A Wesser le gustó aquella fórmula: compró una radio que interceptaba las comunicaciones policiales y, con el coche paterno tomado en préstamo no siempre consentido, se dedicó a hacer la noche para retratar cuchilladas, balazos y otras sangrías de la ciudad. Llevaba los negativos de inmediato a los diarios y a veces le compraban alguno a 25 dólares la pieza.
El segundo punto de inflexión nació del cansancio, de la sensación de que aquella vida no era vida y de la llamada de California, cuyo «elegante glamour» le llamaba la atención, como a tantos estadounidenses enamorados de la emanación de lentejuelas que partía de Hollywood. La «edad dorada» de los nacientes años sesenta, con JFK en la Casa Blanca, Martin Luther King predicando el sueño de la igualdad y el país viviendo una época de especial bonanza económica, fue elegida por Wasser para establecerse en Los Ángeles, ciudad eléctrica, moderna y rumbosa. «Los angelinos no existían sino que también vivían«, recuerda el fotógrafo en el prólogo del libro.
Aunque consiguió algunos encargos rápidos de Time, el reportero se sentía intimidado por el porte imponente y la fama rutilante de las estrellas de Hollywood, pero consiguió sacudirse la sensación bien pronto. «El glamour del viejo Hollywood todavía estaba intacto, pero al mismo tiempo todos eran sumamente accesibles. No había zonas reservadas para los vips en los clubes, no había guardaespaladas, no había gorilas… Podías ver a Jane Mansfield bailando en el Whisky á Go Go y hacerle fotos.
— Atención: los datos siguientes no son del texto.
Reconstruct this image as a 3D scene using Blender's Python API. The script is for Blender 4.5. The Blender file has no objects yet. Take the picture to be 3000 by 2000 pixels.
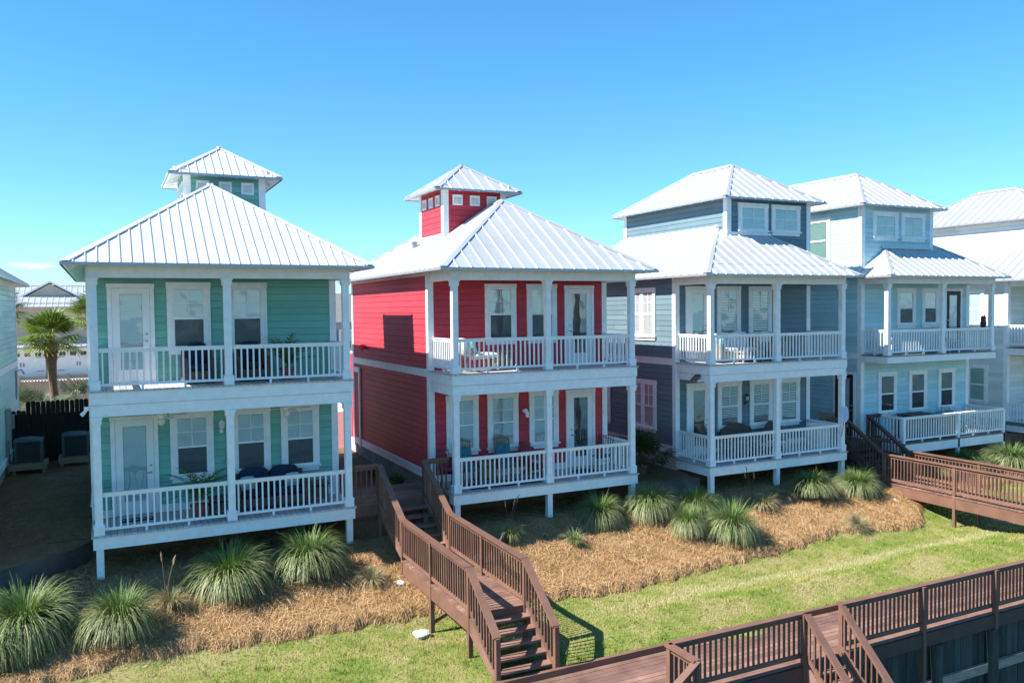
import bpy, bmesh, math, random
import numpy as np
from mathutils import Vector, Matrix
R = math.radians
scene = bpy.context.scene
COL = scene.collection
rnd = random.Random(7)

# ------------------------------------------------------------------ materials
MATS = {}
def nmat(name):
    m = bpy.data.materials.new(name); m.use_nodes = True
    nt = m.node_tree; b = nt.nodes['Principled BSDF']; MATS[name] = m
    return m, nt, b
def ND(nt, t, **kw):
    n = nt.nodes.new(t)
    for k, v in kw.items(): setattr(n, k, v)
    return n
def obj_coords(nt, scale=(1, 1, 1)):
    tc = ND(nt, 'ShaderNodeTexCoord'); mp = ND(nt, 'ShaderNodeMapping'); mp.inputs['Scale'].default_value = scale
    nt.links.new(tc.outputs['Object'], mp.inputs['Vector']); return mp.outputs['Vector']
def noise(nt, vec, scale, detail=4, rough=.55):
    n = ND(nt, 'ShaderNodeTexNoise'); n.inputs['Scale'].default_value = scale
    n.inputs['Detail'].default_value = detail; n.inputs['Roughness'].default_value = rough
    if vec is not None: nt.links.new(vec, n.inputs['Vector'])
    return n.outputs['Fac']
def ramp(nt, fac, stops):
    r = ND(nt, 'ShaderNodeValToRGB'); e = r.color_ramp.elements
    while len(e) < len(stops): e.new(.5)
    for el, (p, c) in zip(e, stops):
        el.position = p; el.color = (c[0], c[1], c[2], 1)
    nt.links.new(fac, r.inputs['Fac']); return r.outputs['Color']
def mix(nt, fac, a, b):
    m = ND(nt, 'ShaderNodeMix', data_type='RGBA')
    for s, i in ((fac, 0), (a, 6), (b, 7)):
        if isinstance(s, (int, float)): m.inputs[i].default_value = s
        elif isinstance(s, tuple): m.inputs[i].default_value = (s[0], s[1], s[2], 1)
        else: nt.links.new(s, m.inputs[i])
    return m.outputs[2]
def bump(nt, b, h, strength, dist):
    bp = ND(nt, 'ShaderNodeBump'); bp.inputs['Strength'].default_value = strength; bp.inputs['Distance'].default_value = dist
    nt.links.new(h, bp.inputs['Height']); nt.links.new(bp.outputs['Normal'], b.inputs['Normal'])
def island(nt, b, col, amt):       # each separate board takes the paint a little differently
    g = ND(nt, 'ShaderNodeNewGeometry'); r = ND(nt, 'ShaderNodeMapRange'); nt.links.new(g.outputs['Random Per Island'], r.inputs[0]); r.inputs[3].default_value = 1 - amt; r.inputs[4].default_value = 1 + amt
    h = ND(nt, 'ShaderNodeHueSaturation'); nt.links.new(r.outputs[0], h.inputs['Value']); nt.links.new(col, h.inputs['Color']); nt.links.new(h.outputs[0], b.inputs['Base Color'])
def M(name, col, rough=.6, var=.12, scale=3, stretch=(1, 1, 1), bmp=0, bscale=40, bdist=.004, metal=0, spec=.4, isl=0):
    m, nt, b = nmat(name)
    v = obj_coords(nt, stretch); f = noise(nt, v, scale)
    dk = tuple(max(0, c * (1 - var)) for c in col); lt = tuple(min(1, c * (1 + var)) for c in col)
    if isl: island(nt, b, ramp(nt, f, [(.3, dk), (.7, lt)]), isl)
    else: nt.links.new(ramp(nt, f, [(.3, dk), (.7, lt)]), b.inputs['Base Color'])
    b.inputs['Roughness'].default_value = rough; b.inputs['Metallic'].default_value = metal
    b.inputs['Specular IOR Level'].default_value = spec
    if bmp: bump(nt, b, noise(nt, v, bscale, 5), bmp, bdist)
    return m
def paint(name, col, var=.07):      # painted fibre-cement siding: faint mottling, wood-grain bump along the boards
    m, nt, b = nmat(name)
    v = obj_coords(nt, (1, 1, 1)); f = noise(nt, v, 1.3, 5)
    vs = obj_coords(nt, (1.5, 1.5, 40)); g = noise(nt, vs, 6, 5)
    a = ND(nt, 'ShaderNodeMath', operation='ADD'); nt.links.new(f, a.inputs[0]); nt.links.new(g, a.inputs[1])
    h = ND(nt, 'ShaderNodeMath', operation='MULTIPLY'); nt.links.new(a.outputs[0], h.inputs[0]); h.inputs[1].default_value = .5
    dk = tuple(c * (1 - var) for c in col); lt = tuple(min(1, c * (1 + var) + .004) for c in col)
    island(nt, b, ramp(nt, h.outputs[0], [(.35, dk), (.65, lt)]), .10)
    b.inputs['Roughness'].default_value = .55; b.inputs['Specular IOR Level'].default_value = .3
    bump(nt, b, g, .25, .003)
    return m
paint('mint_paint', (.185, .45, .375)); paint('red_paint', (.53, .045, .066)); paint('slate_paint', (.135, .205, .245))
paint('skyblue_paint', (.46, .67, .72)); paint('white_paint_siding', (.70, .70, .68)); paint('pale_mint_paint', (.46, .68, .60))
M('bamboo', (.27, .19, .105), .8, .3, 12, (1, 1, 6)); M('brown_deck', (.20, .112, .085), .65, .28, 2.2, bmp=.35, bscale=25, bdist=.003, spec=.3, isl=.28)
M('stucco', (.55, .53, .50), .9, .12, 2, bmp=.3, bscale=30)
M('white_trim', (.86, .86, .86), .5, .07, 5, bmp=.12, bscale=30, bdist=.002)
def scuffs(name):       # chipped, mildewed spots in the trim paint
    nt = MATS[name].node_tree; b = nt.nodes['Principled BSDF']; src = b.inputs['Base Color'].links[0].from_socket
    v = obj_coords(nt, (1, 1, 2)); f = noise(nt, v, 4.5, 8, .72); r = ND(nt, 'ShaderNodeMapRange'); nt.links.new(f, r.inputs[0])
    r.inputs[1].default_value = .62; r.inputs[2].default_value = .70; r.inputs[3].default_value = 0; r.inputs[4].default_value = .42
    nt.links.new(mix(nt, r.outputs[0], src, (.40, .37, .33)), b.inputs['Base Color'])
scuffs('white_trim')
M('white_door', (.85, .85, .855), .4, .03, 4)
M('rail_white', (.86, .86, .865), .45, .04, 4)
def deck(name, col, axis, w=.135, var=.1):
    m, nt, b = nmat(name)
    v = obj_coords(nt)
    sx = ND(nt, 'ShaderNodeSeparateXYZ'); nt.links.new(v, sx.inputs[0])
    d = ND(nt, 'ShaderNodeMath', operation='DIVIDE'); nt.links.new(sx.outputs[axis], d.inputs[0]); d.inputs[1].default_value = w
    fr = ND(nt, 'ShaderNodeMath', operation='FRACT'); nt.links.new(d.outputs[0], fr.inputs[0])
    gap = ND(nt, 'ShaderNodeMath', operation='LESS_THAN'); nt.links.new(fr.outputs[0], gap.inputs[0]); gap.inputs[1].default_value = .07
    fl = ND(nt, 'ShaderNodeMath', operation='FLOOR'); nt.links.new(d.outputs[0], fl.inputs[0])
    wn = ND(nt, 'ShaderNodeTexWhiteNoise', noise_dimensions='1D'); nt.links.new(fl.outputs[0], wn.inputs['W'])
    c = ramp(nt, wn.outputs['Value'], [(0, tuple(x * (1 - var) for x in col)), (1, tuple(x * (1 + var) for x in col))])
    c2 = mix(nt, gap.outputs[0], c, tuple(x * .18 for x in col))
    nt.links.new(c2, b.inputs['Base Color']); b.inputs['Roughness'].default_value = .65
    return m
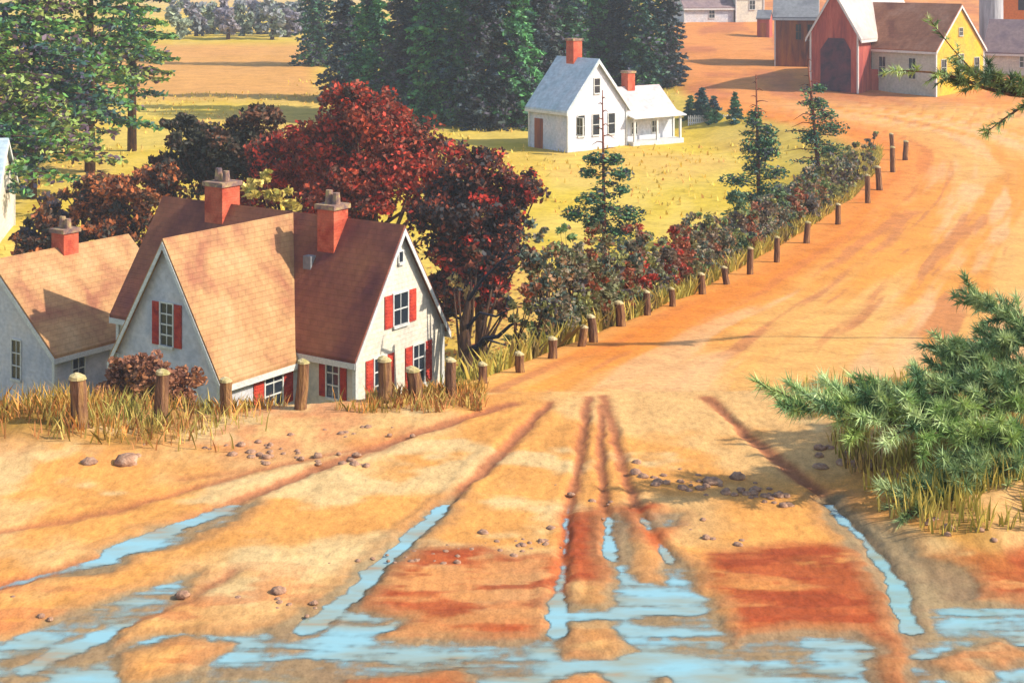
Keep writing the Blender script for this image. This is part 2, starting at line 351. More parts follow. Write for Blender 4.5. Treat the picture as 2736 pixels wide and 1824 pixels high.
# sandy near road
sand = mixc(np.broadcast_to(c(242,188,118), XX.shape + (3,)), c(244,168,84), sst(fbm(XX * .5, YY * .45, 71), .44, .6) * .9)
sand = mixc(sand, c(240,204,142), sst(fbm(XX * .7, YY * .9, 72), .56, .68) * .8)
sand = mixc(sand, c(222,138,84), sst(fbm(XX * 1.2, YY * 3.5, 73), .54, .66) * .7 * sst(-YY, -17.5, -15))
sand = mixc(sand, c(196,116,74), np.clip(rut / .035, 0, 1) * .85)
sand = mixc(sand, c(160,106,76), np.clip(rut / .045 - .6, 0, 1) * .6)
sand = mixc(sand, c(226,142,92), sst(YY, 19, 21) * sst(-XX, .5, 3.) * sst(n_sm, .35, .6) * .7)
wm = 1 - sst(wet, -.16, .22); wn = fbm(XX * 1.1, YY * 3.2, 74)
sand = mixc(sand, c(212,132,72), wm * .7)
sand = mixc(sand, c(196,100,54), wm * sst(wn, .36, .52)); sand = mixc(sand, c(176,78,42), wm * sst(fbm(XX * 1.6, YY * 5, 75), .5, .62) * .8)
nearw = sst(-YY, -15.6, -13.6); sand = mixc(sand, c(206,118,64), nearw * sst(fbm(XX * .8, YY * 4, 76), .46, .58) * .85)
sand = mixc(sand, c(190,138,88), (1 - sst(pool, .0, .2)) * .6)
sand = mixc(sand, c(150,136,104), (1 - sst(pool, -.12, .0)) * .7)
verge = (sst(-XX, 3.9, 5.6) * sst(YY, 19.6, 20.8) + sst(XX, 4.1, 5.4) * sst(YY, 15.5, 17.5))
sand = mixc(sand, c(184,140,64), np.clip(verge, 0, 1) * sst(n_sm, .3, .55))
isroad = RS > .5
cn = sst(YY, 22.6, 23.8)
colr = sand * (1 - cn[..., None]) + dirt * cn[..., None]
bank = sst(RS, .86, 1.0)                    # grassy shoulder beside the road
colf = mixc(field, c(186,160,74), sst(RS, .1, .9) * sst(-YY, -110, -90))
colr2 = colf * (1 - bank[..., None]) + colr * bank[..., None]
nearm = YY < crestY(XX)
COLG = np.where(nearm[..., None], sand, colr2)
nr, nc = XX.shape; P = np.stack([XX, YY, Z], -1).reshape(-1, 3); CG = COLG.reshape(-1, 3)
idx = np.arange(nr * nc).reshape(nr, nc)
Q = np.stack([idx[:-1, :-1], idx[:-1, 1:], idx[1:, 1:], idx[1:, :-1]], -1).reshape(-1, 4)
roadmask = (nearm | (RS > .93)).ravel()[Q[:, 0]] & (P[Q[:, 0], 1] < 112)
M['soil'] = paintmat('soil and dry grass', (1,1,1), (.86,.84,.82), (1.12,1.1,1.06), scale=1.2, stretch=(1.2,.7,1), bump=.3, rough=.9, attr=True, spec=.12)
M['field'] = paintmat('dry field grass', (1,1,1), (.86,.86,.8), (1.1,1.1,1.06), scale=.7, stretch=(.7,1.2,1), bump=.6, rough=.95, attr=True, spec=.05)
def submesh(name, mask, mat):
    q = Q[mask]; u, inv = np.unique(q, return_inverse=True)
    return mesh_obj(name, P[u], inv.reshape(-1, 4), mat, col=CG[u], smooth=True)
tag(submesh('dirt_road', roadmask, M['soil']), kind='structure')
tag(submesh('hillside_field', ~roadmask, M['field']), kind='structure')

# puddle water: one level sheet that shows wherever the road lies lower
m, N, L, B = newmat('puddle water'); M['water'] = m
tc = N.new('ShaderNodeTexCoord'); mp = N.new('ShaderNodeMapping'); mp.inputs['Scale'].default_value = (.5, 1.6, 1); L.new(tc.outputs['Object'], mp.inputs[0])
nz = N.new('ShaderNodeTexNoise'); nz.inputs['Scale'].default_value = 1.6; nz.inputs['Detail'].default_value = 5; L.new(mp.outputs[0], nz.inputs[0])
rp = N.new('ShaderNodeValToRGB'); e = rp.color_ramp.elements
e[0].position = .38; e[0].color = (*A(168,176,154, k=.66), 1); e[1].position = .6; e[1].color = (*A(156,202,206, k=.7), 1)  # teal of the reflected sky put into the water's base colour
k_ = e.new(.30); k_.color = (*A(196,160,112, k=.6), 1)
L.new(nz.outputs[0], rp.inputs[0]); L.new(rp.outputs[0], B.inputs['Base Color'])
B.inputs['Roughness'].default_value = .08; B.inputs['IOR'].default_value = 1.36
bp = N.new('ShaderNodeBump'); bp.inputs['Strength'].default_value = .08; bp.inputs['Distance'].default_value = .02
n2 = N.new('ShaderNodeTexNoise'); n2.inputs['Scale'].default_value = 9; L.new(tc.outputs['Object'], n2.inputs[0]); L.new(n2.outputs[0], bp.inputs['Height']); L.new(bp.outputs[0], B.inputs['Normal'])
at = N.new('ShaderNodeAttribute'); at.attribute_name = 'Col'   # how deep the muddy water stands: thin water lets the mud show
tb_ = N.new('ShaderNodeBsdfTransparent'); ms = N.new('ShaderNodeMixShader')
L.new(at.outputs[0], ms.inputs[0]); L.new(tb_.outputs[0], ms.inputs[1]); L.new(B.outputs[0], ms.inputs[2]); L.new(ms.outputs[0], N['Material Output'].inputs[0])
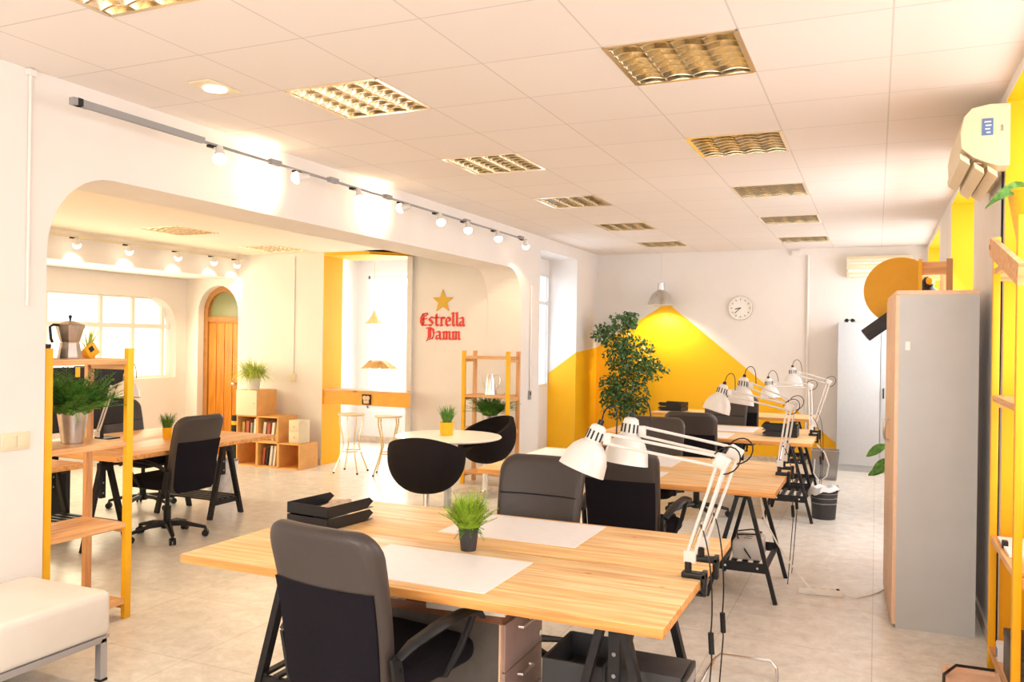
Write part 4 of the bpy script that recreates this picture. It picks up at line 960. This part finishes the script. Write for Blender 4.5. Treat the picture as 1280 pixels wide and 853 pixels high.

Ni ella ni nadie se molestaba».
En torno a 1964, con la contracultura hippie a punto de llamar a la puerta, el ambiente se liberó aún más. Elvis Presley vivía en Hollywood; los Beatles y los Rolling Stones iban de visita y se mezclaban con la locura; los Beach Boys, con el genial y frágil Brian Wilson a la cabeza, ponían banda sonora a la luminosa tierra del sol y el surf; los actores y actrices —desde recién llegados como Jack Nicholson a diosas como Gloria Swanson— parecían tener el don de la ubicuidad. Wesser no dejó pasar una oportunidad e hizo miles de fotografías de ambiente y retratos.
El fotógrafo siguió en la brecha durante la muerte de los ideales de los hijos de las flores —fue el único a quien Roman Polanky dejó entrar en la mansión donde los lunáticos de la Familia Manson habían asesinado a su esposa, la actriz Sharon Tate— y el nacimiento de otros ídolos: retrató a los Jackson Five, al magnate de Playboy Hugh Heffner, a David Bowie, a Iggy Pop, a Joni Mitchell, a Frank Zappa…
«Nunca perdí la fascinación por la velocidad y la variedad de los estilos de vida que aparecían, uno tras otro, en Los Ángeles y la forma en que los angelinos se adaptaban a los cambios», dice el veterano documentalista, quien confiesa que la ciudad «es mucho más aburrida ahora» y que aquel dinamismo «se ha ido para siempre».